Para além das divergências, ambas as propostas trazem em comum o mecanismo do cashback (devolução, aos mais pobres, limitada a um teto, de parte dos impostos que pagarem) como forma de promoção da justiça fiscal e de extinção (ou mitigação) dos — elevados — benefícios e isenções tributários hoje existentes, que contribuem para a complexidade e a injustiça do sistema atual. É uma mudança de paradigma: a desoneração de produtos (como cestas básicas) deixaria de existir, e o enfoque passaria a ser na desoneração de pessoas.

Não se sabe ao certo, ainda, como isso será feito e nem quem terá direito, já que a previsão é que o mecanismo seja regulado posteriormente por meio de lei complementar. Existem algumas ideias na mesa — e, inclusive, há um programa pioneiro em funcionamento no Rio Grande do Sul (Devolve ICMS). Quanto à forma, já foi publicamente dito, por exemplo, que o cashback poderá se dar através de descontos diretamente na hora de fazer o pagamento ou, então, por meio de crédito na conta ou em cartão social do programa. Já em relação aos beneficiados, há quem sugira utilizar os dados do CadÚnico, do Bolsa Família ou alguma outra métrica. Enfim, o mecanismo de funcionamento ainda está em discussão — e certamente haverá vozes de todos os lados.

Mas o ponto nodal é que, ao se dotar uma alíquota única para todos (ou quase todos) os produtos e serviços (ao invés de desonerar itens específicos), com uma maneira de devolver parte do dinheiro aos mais pobres, o sistema tributário ficará menos regressivo.

Um sistema tributário regressivo é aquele em que se cobra mais tributo proporcionalmente de quem menos ganha. A lógica brasileira — em que a tributação sobre bens é maior que sobre serviços — é regressiva. Afinal, os mais pobres consomem bem menos serviços (que tem alíquotas menores) do que os mais ricos.
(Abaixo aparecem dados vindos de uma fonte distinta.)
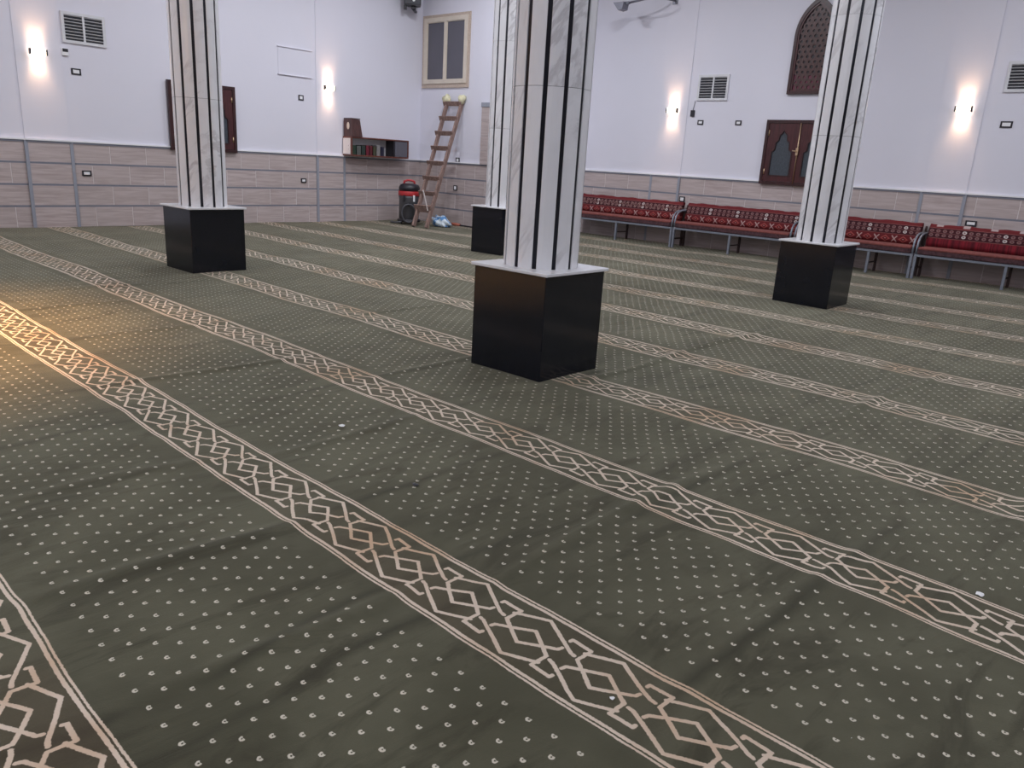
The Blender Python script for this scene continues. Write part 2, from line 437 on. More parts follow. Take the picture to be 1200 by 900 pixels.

Com a unificação das alíquotas e o sistema de cashback, o sistema tenderá a ser mais progressivo, e quem ganha mais pagará mais tributo, proporcionalmente, do que quem menos ganha. É a justiça fiscal sendo promovida, em uma legislação mais simples, com menos impostos e menos burocrática. Os mais pobres ganham com o aumento do seu poder de consumo (espera-se um aumento de quase 23% no consumo dos que ganham até um salário mínimo) e os mais ricos ganham com o aumento de produtividade esperado para a economia com a simplificação do sistema tributário. Conforme dados levantados pela BBC [3], a PEC 45 tem o potencial de elevar o PIB brasileiro de 12 a 20% nos próximos anos — e a maior parte do crescimento, por óbvio, irá para os mais ricos, que concentram mais renda.

Além de minimizar bastante o "custo Brasil", a reforma, com o cashback, representará um enorme avanço à implementação de uma verdadeira justiça fiscal, tributária e, até mesmo, social — conforme relatório do movimento Pra Ser Justo [4], de professores da UFMG, espera-se uma diminuição de cerca de 3,2% do índice Gini, justamente o índice que mede a desigualdade.